I have a joint distribution of $(X,Y)$ where $Y$ is Bernoulli with $P(Y=1)=p=1-P(Y=0)$. The conditional distribution of $X$ given $Y=y$ is Normal with mean $\mu_y$ and variance $\sigma^2_y$: that is, a different mean and variance for each group.
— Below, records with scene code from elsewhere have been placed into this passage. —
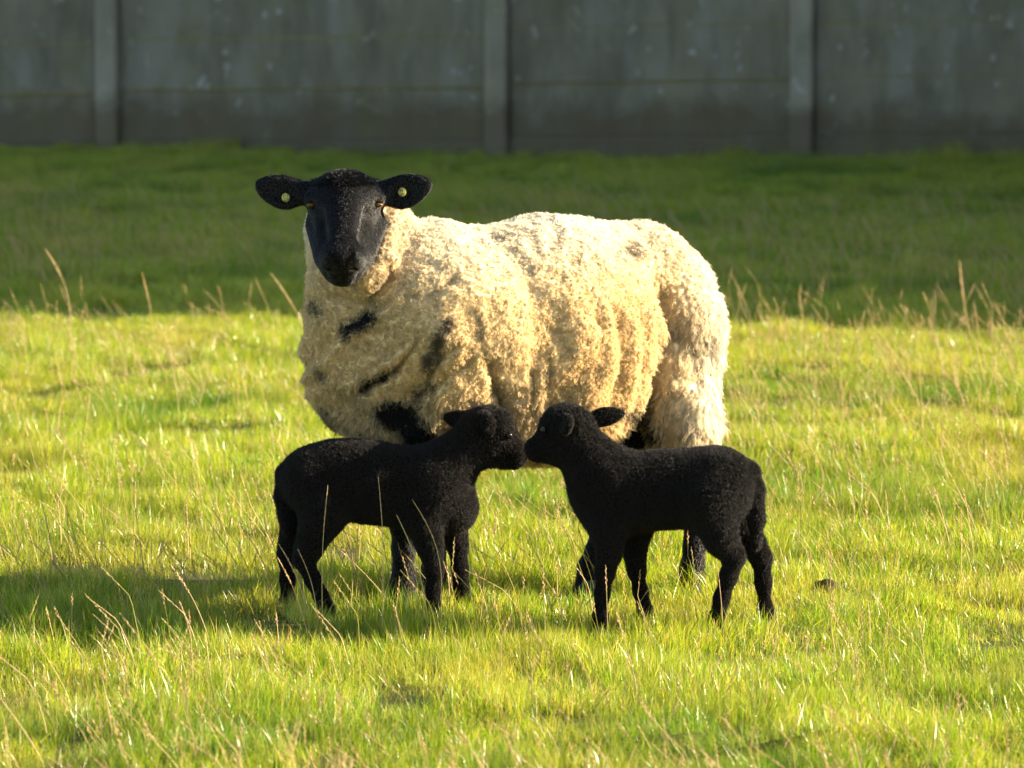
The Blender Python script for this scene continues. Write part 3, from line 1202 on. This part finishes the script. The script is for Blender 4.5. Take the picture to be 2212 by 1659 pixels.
    for line, w, dp in creases:
        d = seg_dist(px + 6 * noise3(P, 30, 21), py + 6 * noise3(P, 30, 22), line)
        disp -= dp * np.exp(-(d / w) ** 2) * face
    P = P + N * ((disp + 0.004) * wool)[:, None]
    N = normals(P, Q)
    px, py = project(P)

    def patches(px, py, P, front):
        """dark pigment spots in the fleece and the painted shade of a chest crease: amount and colour"""
        j = 7 * noise3(P, 45, 40) + 7 * noise3(P, 120, 41) + (rng.normal(0, 4, len(px)))
        amt = np.zeros(len(px))
        spec = [([(748, 712), (770, 705), (795, 688)], 15, 1.0), ([(965, 702), (945, 745), (925, 792)], 13, 0.85), ([(1362, 538), (1378, 552)], 14, 0.72),
                ([(676, 655), (684, 678)], 7, 0.75), ([(785, 842), (830, 812), (850, 798)], 10, 1.0), ([(1030, 632), (1028, 640)], 6, 0.45), ([(1046, 690), (1040, 725)], 8, 0.42),  # the full-strength diagonal stroke paints the shade of the chest crease
                ([(838, 890), (880, 900), (900, 935)], 30, 1.0), ([(880, 870), (905, 850), (925, 835)], 9, 0.9), ([(700, 890), (722, 915)], 12, 0.6), ([(690, 800), (700, 815)], 7, 0.6),
                ([(1462, 715), (1466, 728)], 7, 0.55), ([(1500, 730), (1502, 745)], 4, 0.5), ([(1531, 725), (1534, 755)], 5, 0.5), ([(1093, 511), (1097, 516)], 5, 0.7), ([(820, 885), (870, 915), (930, 945)], 16, 0.9),
                ([(1350, 892), (1385, 900), (1415, 940)], 9, 0.95), ([(818, 690), (805, 640), (830, 590)], 5, 0.45), ([(715, 940), (745, 960)], 14, 0.6), ([(832, 470), (838, 490)], 8, 0.6)]
        for line, w, s in spec:
            d = seg_dist(px, py, line) + j
            amt = np.maximum(amt, s * np.clip((w - d) / 15 + 0.5, 0, 1))
        return amt * front

    def wool_colour(P, px, py, front, lockrand):
        t = 0.5 + 0.5 * noise3(P, 6, 50)
        c = np.array([0.71, 0.535, 0.285])[None] * (1 - t[:, None]) + np.array([0.79, 0.64, 0.40])[None] * t[:, None]
        # sunlit white painted into back and rump; stained lower down and on the brisket
        w = np.maximum(np.clip((P[:, 2] - 0.64) / 0.14, 0, 1), np.clip((px - 1440) / 90, 0, 1))
        c = c * (1 - 0.65 * w[:, None]) + np.array([0.84, 0.79, 0.67]) * 0.65 * w[:, None]
        s = np.clip(0.5 * noise3(P, 7, 51) + 0.12, 0, 1)[:, None]
        c = c * (1 - s) + np.array([0.56, 0.40, 0.19]) * s
        c = c * (1 + 0.12 * lockrand)[:, None]
        dirt = np.clip(0.9 * noise3(P, 13, 52) + 0.7 * noise3(P, 40, 53) + 0.1, 0, 1) * np.clip((0.52 - P[:, 2]) / 0.12, 0, 1) * np.clip((980 - px) / 150, 0.15, 1)
        c = c * (1 - 0.65 * dirt[:, None]) + np.array([0.20, 0.18, 0.15]) * 0.65 * dirt[:, None]
        a = patches(px, py, P, front)[:, None]
        return c * (1 - a) + np.array([0.030, 0.027, 0.028]) * a

    loc = np.array([0.0, 8.95, 0.0])
    front = (N[:, 1] < 0.25).astype(float)
    cw = wool_colour(P, px, py, front, np.zeros(len(P)))
    cs = np.array([0.006, 0.0055, 0.005])[None]
    body_col = cw * wool[:, None] + cs * (1 - wool[:, None])
    ewe = finish_body('ewe', P, Q, loc, M_wool_skin, body_col)
    tag(ewe, 'cream fleeced ewe with black face and yellow ear tags, standing behind two lambs', 'sheep')

    # ---- fleece strands
    vis = np.where(N[:, 1] < 0.35, 1.0, 0.45)
    lc, ln_, _ = sample(P, Q, N, 110000, wool * (wool > 0.5))
    k = thin(lc, 0.0075)
    lc, ln_ = lc[k], ln_[k]
    nl = len(lc)
    lpx, lpy = project(lc)
    lrand = rng.normal(0, 1, nl)
    thigh = np.clip((lpx - 1395) / 50, 0, 1) * np.clip((lpy - 560) / 130, 0, 1)
    belly = np.clip((lpy - 840) / 80, 0, 1)
    ldir = norm(ln_ + rng.normal(0, 0.35, (nl, 3)) + np.array([0, 0, -1]) * (0.10 + 1.7 * thigh + 0.5 * belly)[:, None])
    llen = rng.uniform(0.0055, 0.0085, nl) * (1 + 1.6 * thigh + 0.9 * belly)
    n = 330000
    p, nn, vi = sample(P, Q, N, n, wool * (wool > 0.5) * vis)
    li = lock_ids(p, lc)
    m = 6
    t = np.linspace(0, 1, m)[None, :, None]
    D = ldir[li][:, None, :]
    Ln = (llen[li] * rng.uniform(0.75, 1.15, n))[:, None, None]
    clump = (rng.uniform(0.0, 0.35, n) + 0.3 * thigh[li])[:, None, None]
    fly = rng.random(n) < 0.13
    clump[fly] *= 0.15
    Ln[fly] *= 1.4
    root = p[:, None, :] - nn[:, None, :] * 0.002
    off = (p - lc[li])
    off = off - nn * (off * nn).sum(1)[:, None]
    pts = root + D * Ln * t - off[:, None, :] * clump * t
    # crimp and curl
    u = norm(np.cross(ldir[li], rng.normal(0, 1, (n, 3))))
    v = np.cross(ldir[li], u)
    ph = rng.uniform(0, 6.28, nl)[li] + rng.normal(0, 0.9, n)
    om = rng.uniform(5, 9, n)
    cr = (0.0020 * rng.uniform(0.5, 1.4, n) * (1 + 0.8 * thigh[li]))[:, None, None]
    th = om[:, None] * t[:, :, 0] + ph[:, None]
    pts = pts + cr * np.sqrt(t) * (np.cos(th)[:, :, None] * u[:, None, :] + np.sin(th)[:, :, None] * v[:, None, :])
    pts[:, :, 2] -= (0.002 * t[:, :, 0] ** 2)
    rad = np.tile(np.array([0.00042, 0.00045, 0.00042, 0.0004, 0.00035, 0.0002]), (n, 1)) * rng.uniform(0.75, 1.25, n)[:, None]
    spx, spy = project(p)
    colr = wool_colour(p, spx, spy, (nn[:, 1] < 0.25).astype(float), lrand[li] * 0.8 + rng.normal(0, 0.6, n))
    hair_object('fleece', pts - loc, rad, np.clip(colr, 0.005, 0.92), M_wool, ewe)

    # ---- short black hair on head and legs
    skin = (wool < 0.5).astype(float)
    n = 95000
    nose = np.clip((np.minimum(seg_dist(px, py, [(730, 564), (717, 549)]), seg_dist(px, py, [(750, 564), (763, 549)])) - 4) / 4, 0, 1) + (P[:, 1] > 8.59)
    p, nn, vi = sample(P, Q, N, n, skin * np.where(P[:, 2] > 0.5, 1.6, 0.8) * np.clip(nose, 0, 1))
    lay = np.array([0, -0.35, -0.8])[None] + rng.normal(0, 0.3, (n, 3))
    d = norm(lay - nn * (lay * nn).sum(1)[:, None])
    L = rng.uniform(0.0025, 0.005, n)
    pq = project(p)
    L *= np.where((p[:, 1] < 8.59), np.clip((np.hypot(pq[0] - 740, pq[1] - 565) - 10) / 40, 0.6, 1), 1)
    top = (p[:, 2] > V(745, 8.7, 0)[2] + 0.0) & (project(p)[1] < 400) & (np.abs(project(p)[0] - 745) < 70)
    L[top] *= 1.9
    m = 3
    t = np.linspace(0, 1, m)[None, :, None]
    lift = np.where(top, 0.9, 0.5)[:, None]
    dd = norm(d + nn * lift)
    pts = p[:, None, :] + dd[:, None, :] * L[:, None, None] * t - nn[:, None, :] * (0.0002 + 0.0004 * t * t)
    rad = np.tile(np.array([0.0003, 0.00027, 0.00014]), (n, 1))
    hair_object('short_hair', pts - loc, rad, None, M_coat, ewe)

    # ---- eyes, tags, hooves
    me = eye_material('amber_eye', (0.17, 0.08, 0.012), None)
    for s in (-1, 1):
        eyeball(ewe, U(745 + s * 72, 442, 8.664), (s * 0.6, -0.8, -0.05), 0.0105, me, 0.5)
    mt = NT('yellow_tag')
    geo = mt.pos()
    mt.principled(mt.ramp(mt.noise(190, 2, 0.5, geo), [(0.40, (0.16, 0.14, 0.04)), (0.47, (0.44, 0.38, 0.08))]), 0.45, 0.4)
    for (tx, ty) in ((617, 427), (869, 415)):
        c = U(tx, ty, 8.693)
        s = -1 if tx < 745 else 1
        zax = norm(np.array([-s * 0.10, -1, 0.06]))
        xax = norm(np.cross([0, 0, 1], zax))
        yax = np.cross(zax, xax)
        vs, fs = [], []
        prof = [(0.0, 0.0045), (0.004, 0.0045), (0.0045, 0.003), (0.0066, 0.003), (0.0080, 0.002), (0.0080, -0.002), (0.0, -0.002)]
        ns = 20
        for (rr, zz) in prof:
            for i in range(ns):
                an = 2 * math.pi * i / ns
                vs.append(c - loc + xax * rr * math.cos(an) + yax * rr * 1.12 * math.sin(an) + zax * zz)
        for a_ in range(len(prof) - 1):
            for i in range(ns):
                j = (i + 1) % ns
                fs.append((a_ * ns + i, a_ * ns + j, (a_ + 1) * ns + j, (a_ + 1) * ns + i))
        o = mesh_obj('ear_tag', vs, fs, mt.m, ewe, smooth=False)
        o['label'] = 'round yellow plastic ear tag'
    for _, (fx, fY) in legs:
        hoof(ewe, V(fx, fY, 0.0), (-0.95, -0.3), 0.036, M_hoof)


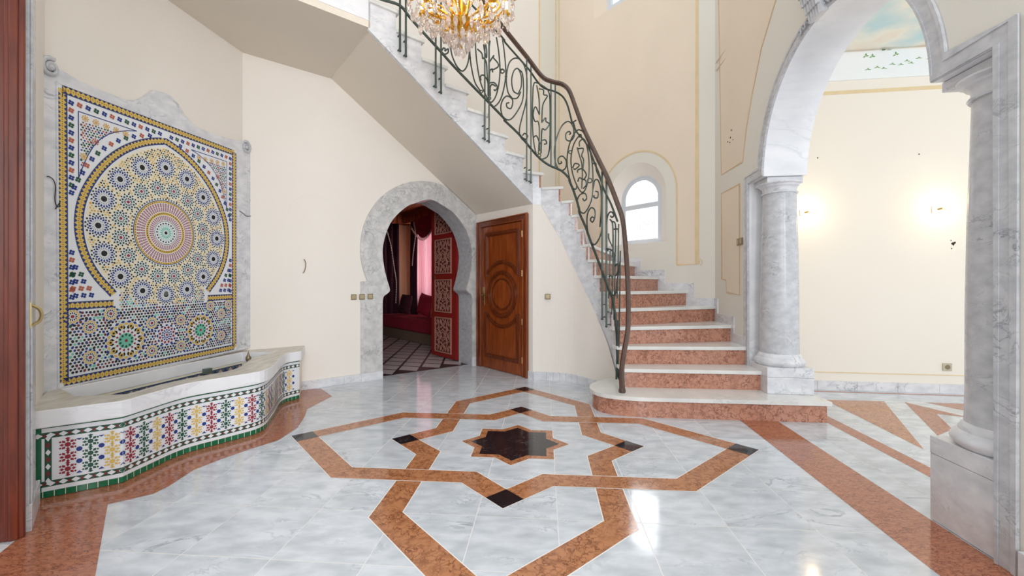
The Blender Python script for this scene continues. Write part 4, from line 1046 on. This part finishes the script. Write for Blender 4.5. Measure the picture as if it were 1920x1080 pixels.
hole = [(-2.70,2.66),(-2.44,2.72),(-2.43,3.02),(-2.35,3.27),(-2.27,3.45),(-2.31,3.70),(-2.43,4.02),(-2.45,4.40),(-2.76,4.40),(-2.99,2.85)]
hc = catmull([(a, b, 0) for a, b in hole[1:8]], 4); hole = [hole[0]]+[(p[0], p[1]) for p in hc]+hole[8:]
wl = [(-2.60,2.43),(C01[0]+.03,C01[1]+.02),(B12[0]+.015,B12[1]-.03)]
ext = off(BP, -.002)
wallp = ext+[back, (B12[0]+.01,B12[1]-.02), (C01[0]+.02,C01[1]+.01)]
m_ = MB(); m_.prism(xyz, [wallp, grow(hole, .0)], .003, .405, 1, 0); m_.build('basin_wall', ['t_cream','carrara'], ft)
cop = off(BP, .032); cop[0] = (cop[0][0]-.005, cop[0][1]-.03)
bk2 = (back[0]+.03, back[1]-.0)
m_ = MB(); m_.prism(xyz, [cop+[W2.f(wback+.03,0,.001)[:2], (B12[0]+.01,B12[1]-.02), (C01[0]+.02,C01[1]+.005)], hole], .405, .505, 0, 1); m_.build('coping', ['coping_marble','carrara_white'], ft, bevel=.006)
m_ = MB(); m_.prism(xyz, [hole], .004, .12); m_.build('basin_floor', ['t_grey'], ft)
# blue diamonds inside the basin, below the marble strip
t2 = Tiles(lambda s, z, h: W1.f(s, z, .125+h-.0)); a_w = W1
bp = (-2.99,2.85); bq = (-2.76,4.40); BW = PL(bp, bq, (0,3))
t2 = Tiles(lambda s, z, h: BW.f(s, z, .002+h)); Lw = BW.L
t2.pg([(0,.13),(Lw,.13),(Lw,.385),(0,.385)], Gy, 0)
nd = int(Lw/.06)
for i in range(nd):
    for j in range(4):
        q = (.03+i*Lw/nd, .352-j*.066); t2.pg([(q[0]-.027,q[1]),(q[0],q[1]-.031),(q[0]+.027,q[1]),(q[0],q[1]+.031)], Bl if (i+j) % 2 == 0 else La, 1)
t2.line([(0,.385),(Lw,.385)], .008, Bl, 2)
t2.mb.build('basin_tiles', TM, ft, recalc=False)
m_ = MB(); a, z = BW.px(384, 690); m_.box(BW.f, a-.03, a+.03, .375, .425, .003, .05); m_.build('spout', ['t_grey'], ft)
m_ = MB(); sp = (-2.52, 4.12); m_.lathe([(.012,.12),(.012,.30),(.02,.33),(.016,.37),(.014,.46),(.024,.475),(.024,.50),(.012,.52),(.006,.545),(.001,.56)], (sp[0],sp[1],0), 12); m_.build('nozzle', ['switch_dark'], ft, smooth=True)
# tiles on the basin front
t3 = Tiles(lambda s, z, h: BFn(s, z, .003+h)); stp = .03
def strip(z0, z1, m, L):
    n_ = 90
    for i in range(n_):
        a, b = LB*i/n_, LB*(i+1)/n_; t3.pg([(a,z0),(b,z0),(b,z1),(a,z1)], m, L)
strip(.003,.404,Wh,0); strip(.392,.400,TG,1); strip(.335,.368,Gr,1); strip(.062,.095,Gr,1); strip(.003,.038,TG,.5)
n_ = int(LB/.045)
for i in range(n_+1):
    t3.line([(LB*i/n_,.004),(LB*i/n_,.038)], .003, Cr, 2)
nd = int(LB/.05)
for i in range(nd):
    s_ = (i+.5)*LB/nd
    for zc_ in (.3515,.0785):
        t3.pg([(s_-.02,zc_),(s_,zc_-.014),(s_+.02,zc_),(s_,zc_+.014)], Te if False else Wh, 2)
        s2 = s_+LB/nd/2
        if s2 < LB-.02: t3.pg([(s2-.008,zc_),(s2,zc_-.013),(s2+.008,zc_),(s2,zc_+.013)], Ma, 2)
for z0,z1 in ((.07,.36),):
    for x_, m_k in ((.012,TG),(.052,Gr)):
        t3.pg([(x_,.04 if x_ < .02 else .062),(x_+.028,.04 if x_ < .02 else .062),(x_+.028,.40 if x_ < .02 else .368),(x_,.40 if x_ < .02 else .368)], m_k, 1.5)
    for k in range(7):
        q = (.066,.095+.04*k); t3.pg([(q[0]-.011,q[1]),(q[0],q[1]-.018),(q[0]+.011,q[1]),(q[0],q[1]+.018)], [Wh,Ma][k % 2], 3)
    t3.pg([(.085,.11),(.092,.11),(.092,.32),(.085,.32)], Wh, 3)
cols = [Re, Gr, Ye, Re]; pc = .0945; nC = int((LB-.13)/pc)
for i in range(nC):
    s_ = .145+i*pc; m1 = cols[i % 3] if i % 3 < 3 else Re
    m1 = [Re, Gr, Ye][i % 3]
    for j in range(3):
        z_ = .145+j*.070+(.0 if i % 2 else .0); q = (s_, z_)
        t3.dot(q, .0135, m1, 8, 4); t3.kites(q, .014, .035, 8, .8, m1, 0, 3, .55)
    for j in range(4): t3.pg([(s_-.012,.110+j*.07),(s_,.103+j*.07),(s_+.012,.110+j*.07),(s_,.117+j*.07)], m1, 3)
    for j in range(2): t3.dot((s_+pc/2, .18+j*.07), .014, Co, 8, 3)
    for j in range(3):
        for sg in (-1,1): t3.dot((s_+sg*.031, .145+j*.07+.018), .006, m1, 4, 3); t3.dot((s_+sg*.031, .145+j*.07-.018), .006, m1, 4, 3)
    for z_ in (.115,.315): t3.pg([(s_+pc/2-.014,z_-.004),(s_+pc/2,z_+.010 if z_ < .2 else z_-.014),(s_+pc/2+.014,z_-.004)], Co, 3)
t3.mb.build('basin_mosaic', TM, ft, recalc=False)

# ---------------------------------------------------------------- small fittings
def switch(plane, u, v, label, group=None, w=.068, dbl=False, mat='switch_bronze', name='light_switch', cat='light switch'):
    a, z = plane.px(u, v); t = thing(name, label, cat, plane.f(a, z, 0), group)
    n_ = 2 if dbl else 1
    m_ = MB(); m_.box(plane.f, a-w*n_/2, a+w*n_/2, z-w/2, z+w/2, .001, .010); m_.build('plate', ['switch_dark'], t, bevel=.003)
    for k in range(n_):
        c_ = a+(k-(n_-1)/2)*w; m_ = MB(); m_.box(plane.f, c_-w*.36, c_+w*.36, z-w*.36, z+w*.36, .0105, .015); m_.build('rocker', [mat], t, bevel=.002)
    return t
switch(W2, 663, 557, 'bronze light switch on the cream wall, leftmost of the three by the horseshoe arch')
switch(PL(W2.f(0,0,.0225)[:2], W2.f(1,0,.0225)[:2], (0,3)), 678.5, 556.5, 'middle bronze switch of the three left of the horseshoe arch')
switch(PL(W2.f(0,0,.022)[:2], W2.f(1,0,.022)[:2], (0,3)), 694, 556, 'bronze light switch on the marble surround, rightmost of the three')
# curved wall switch
p = ratio_pt(CW, 1027); pl = PL((.30,5.413), (.614,5.385), (0,3)); 
switch(PL((.298,5.402),(.614,5.350),(0,3)), 1027, 556, 'single bronze light switch on the wall under the stair, right of the wooden door')
switch(W4, 1388, 453, 'double bronze light switch beside the marble column near the stairs', dbl=True, w=.075)
a, z = w5(1775, 688); t = thing('wall_socket', 'beige wall socket above the skirting in the side room', 'socket', W5.f(a, z, 0))
m_ = MB(); m_.box(W5.f, a-.045, a+.045, z-.042, z+.042, .001, .012); m_.build('plate', ['socket_beige'], t, bevel=.003)
m_ = MB(); m_.prism(W5.f, [arc(a, z, .025, 0, 345, 23)], .012, .015); m_.build('insert', ['switch_dark'], t)
for u, v, lab, dz in ((1506,399,'bare bulb wall light on the left of the side room wall, next to the column', 0),(1754,393,'bare bulb wall light on the right of the side room wall', .02)):
    a, z = w5(u, v); t = thing('wall_light', lab, 'wall light', W5.f(a, z, 0), 'bare bulb wall lights')
    m_ = MB(); m_.box(W5.f, a-.04, a+.04, z-.035, z+.035, .001, .02); m_.build('base', ['white_paint'], t, bevel=.006)
    m_ = MB(); m_.tube([W5.f(a+.01, z, .02), W5.f(a+.03, z+.005, .05)], .012, 8); m_.build('holder', ['brass'], t)
    bp_ = W5.f(a+.065, z+.012, .075); m_ = MB(); m_.ball(bp_, .022, sz=1.2); m_.build('bulb', ['bulb'], t, smooth=True)
    light('wall_light_glow', 'POINT', (bp_[0]-.05, bp_[1]-.07, bp_[2]), 2.2, (1,.76,.45), .03)
def cable(name, label, plane, pts, r=.003, mat='cable_black', h=.012, cat='cable'):
    q = [plane.px(u, v, h) for u, v in pts]; c_ = catmull([plane.f(a, z, h) for a, z in q], 5)
    m_ = MB(); m_.tube(c_, r, 6); o = m_.build(name, [mat], smooth=True); tag(o, label, cat)
cable('wall_cable', 'black cable loop hanging at the left edge of the mosaic frame', W1, [(88,331),(92,331),(100,337),(104,350),(103,372),(105,384),(110,388),(112,380),(104,392)], h=.056)
cable('wall_cable', 'short black cable end on the right marble edge of the mosaic', W1, [(449,395),(456,400),(462,405),(470,405)], h=.054)
cable('wall_cable', 'short loose wire end poking out of the cream wall, left of the arch', W2, [(570,486),(573,492),(573,500),(571,508),(568,512)], .005, 'switch_dark', .012)

# ---------------------------------------------------------------- salon behind the horseshoe arch
sal = lambda t, h, z: W2.f(t, z, -h)     # t along the arch wall, h depth
tW = 2.66; hE = 4.85
m_ = MB()
m_.faces([sal(-2,.10,.0015), sal(tW,.10,.0015), sal(tW,hE,.0015), sal(-2,hE,.0015)], [(0,1,2,3)], 0)
pa, pb = .36, .52; gp = .022
for i in range(-8, 10):
    for j in range(0, 24):
        cx_ = i*pa+(pa/2 if j % 2 else 0); ch = .1+j*pb/2
        if cx_ > tW-.1 or cx_ < -2 or ch > hE or ch < .3: continue
        m_.poly([sal(cx_-pa/2+gp, ch, .003), sal(cx_, ch-pb/2+gp*1.4, .003), sal(cx_+pa/2-gp, ch, .003), sal(cx_, ch+pb/2-gp*1.4, .003)], 1)
struct(m_.build('floor_salon', ['lattice_dark','lattice_tile'], recalc=False))
q6 = lambda q: 1.95+q          # distance along the window wall -> depth
W6 = PL(sal(tW, .35, 0)[:2], sal(tW, hE, 0)[:2], sal(0, 2, 0)[:2]); W7 = PL(sal(tW, hE, 0)[:2], sal(-2, hE, 0)[:2], sal(0, 2, 0)[:2])
s6 = lambda q: q6(q)-.35
m_ = MB(); m_.prism(W6.f, [rect(0, W6.L, 0, 3.0), rect(s6(1.0), s6(2.6), .75, 2.6)], -.25, 0); m_.prism(W7.f, [rect(0, W7.L, 0, 3.0)], -.2, 0)
WR = PL(sal(-2, .36, 0)[:2], sal(-2, hE, 0)[:2], sal(0, 2, 0)[:2]); m_.prism(WR.f, [rect(0, WR.L, 0, 3.0)], -.2, 0)
struct(m_.build('wall_salon', ['salon_wall']))
m_ = MB(); m_.faces([sal(-2,.36,3.0), sal(tW,.36,3.0), sal(tW,hE,3.0), sal(-2,hE,3.0), sal(-2,.36,3.1), sal(tW,.36,3.1), sal(tW,hE,3.1), sal(-2,hE,3.1)], [(0,1,2,3),(4,5,6,7)], 0)
struct(m_.build('ceiling_salon', ['salon_cornice']))
m_ = MB()
for Pn in (W6, W7):
    m_.box(Pn.f, 0, Pn.L, 2.72, 3.0, 0, .16)
    for k in range(int(Pn.L/.12)): m_.box(Pn.f, .03+k*.12, .09+k*.12, 2.74, 2.88, .16, .18)
struct(m_.build('trim_2', ['salon_cornice']))
w3_ = sroot('window_3', W6.f(s6(1.8), .8, -.1)); m_ = MB()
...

They (therefore) have the following joint density:
$$f(x,y)=p^y(1-p)^{1-y}\frac{1}{\sqrt{2\pi\sigma^2_y}}\exp\left(-\frac{1}{2 \sigma^2_y}(x-\mu_y)^2\right).$$
How do I find the MLE for this model? The MLE of the $p$ parameter should just be the MLE of Bernoulli right?
Edit:
So I can see now that y is observed, so we have for instance:
$A = \{i \in \{1, \ldots, n\} \mid y_i = 0\}$
$B = \{i \in \{1, \ldots, n\} \mid y_i = 1\}$
logLikelihood:
$$l(\theta)=l(p,\mu_0,\mu_1,\sigma_0,\sigma_1)=\sum_{i=1}^n\log f(x_i,y_i)=\sum_{i \in A}\log f(x_i,y_i)+\sum_{i \in B}\log f(x_i,y_i)$$
Differentiate e.g. w.r.t. $\mu_0$:
$$\frac{\partial l(\theta)}{\partial \mu_0}=\frac{1}{\sigma^2_0}\sum_{i \in A}(x_i-\mu_0)\implies \hat{\mu}_0=\frac{1}{n_A}\sum_{i \in A}x_i$$
Best Answer
Yes. Everything to the right of $p^y (1 - p)^{1 - y}$ is only a constant factor, so as a function of $p$ this whole expression is proportional to the Bernoulli likelihood.